Monday, November 15, 2010

To Index or Not: Mutual Fund Investors still ask

It isn't like this would be a fair fight. But get two investors who believe in one or the other in the same room, and the index fund investor would declare their style the winner, based on low cost alone. While fees play an important role in the long-term objectives of any investor, particularly those using mutual funds for retirement, the idea of long-term has seen its day come and go. As Tom Lydon of ETFTrends suggested recently: "The notion of buy-and-hold investing shows signs of falling out of favor. Ten years ago, 80% of advisors’ portfolios were buy-and-hold. Today, that’s 30%."

Which leaves the actively managed mutual fund investor, often described as a resident of Lake Wobegon (where everyone is above average) as the beneficiary of this shift ininvestment style. The question that every index fund investor will ask every opportunity they get: how do you pick an actively managed mutual fund if so many underperform?

And it is a good question. But the problem is, how do you make that call if you are essentially comparing these sorts of funds to those that buy across a broad market? An index fund, for the sake of argument we'll use the S&P500 index as an example, buys the top 500 companies. These companies are in the top 500 due to market capitalization. But index funds don't buy all 500 equally, weighting their funds based on numerous criteria.

Among those are as I mentioned, market cap. To be eligible for this index, a company must have $5 billion of market worth (issued stock) with 50% of that stock available for the public to buy. They must be based in the US - it doesn't matter where they do business as long as the headquarters are on US soil, follow GAAP reporting practices and offer sector representation.

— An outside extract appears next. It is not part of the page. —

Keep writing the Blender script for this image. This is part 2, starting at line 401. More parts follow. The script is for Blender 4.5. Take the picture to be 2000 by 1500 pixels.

The weighting of an index like this, which many investors assume is done much more evenly, actually gives the top ten companies based on market cap, over 20% of the index, leaving the 490 remaining companies to fill out the rest of the index. How would this sort of style compare to a actively managed mutual fund that owns less than one hundred stocks in their fund? Talk to an indexer or as they often refer to their group as Bogleheads, after the man who brought the index fund into existence (there were attempts made earlier than Mr. Bogle's but the ability to do it correctly was dependent on the advent of the computer) and they would quip, there is no comparison.

Yet, this is the very comparison they make, time and again. Their argument does hold some merit. Index funds have lower fees because they trade only when the index changes. (This is an irony lost on many indexers as the these funds must divest any interest they might have in a stock taken from the index and purchase any security the index has added - a sort of counterintuitive move of selling losers and buying winners.) Many still charge 12b-1 fees even if they are in company sponsored plans and act as the default investment. Over five years, performance of the S&P500 index has been north of 15% and that was due to the large amount of value given those top stocks in the index and the dividends paid by many of these large businesses.

Actively managed funds do have more to contend with in terms of trading (more frequently but the best funds do so prudently without changing their whole portfolio in a given year) research (they aren't given a group of stocks to buy as the index publishers do) and their are management fees (the cost of hiring a professional to wade into the marketplace for you). Yes these do impact the overall returns of a fund and as investors focus more on these items, they have dropped significantly in recent years.

So what do you get with an actively managed fund that isn't there for indexers. Obviously, a bit more nimbleness, less buy-and-hold and if your fund manager is good, acceptable returns. Most investors do still look to the performance - and too often in the short-term, as in a year or even a quarter just past - as the tool most likely in their portfolio picks. Doing this at the exclusion of tenure - how long the manager has been at the helm - the fees - they should be low, under 1% with a portfolio turnover in any given year of less than 60% - and should be able to best their peers in both categories, if not the index they are often compared to, over five years or longer.

Indexed funds have pluses that seem outsized compared to actively managed funds. But too often, a one size fits all approach to investing is not suited for everyone and this is where actively managed funds fill the void left by that sort of approach.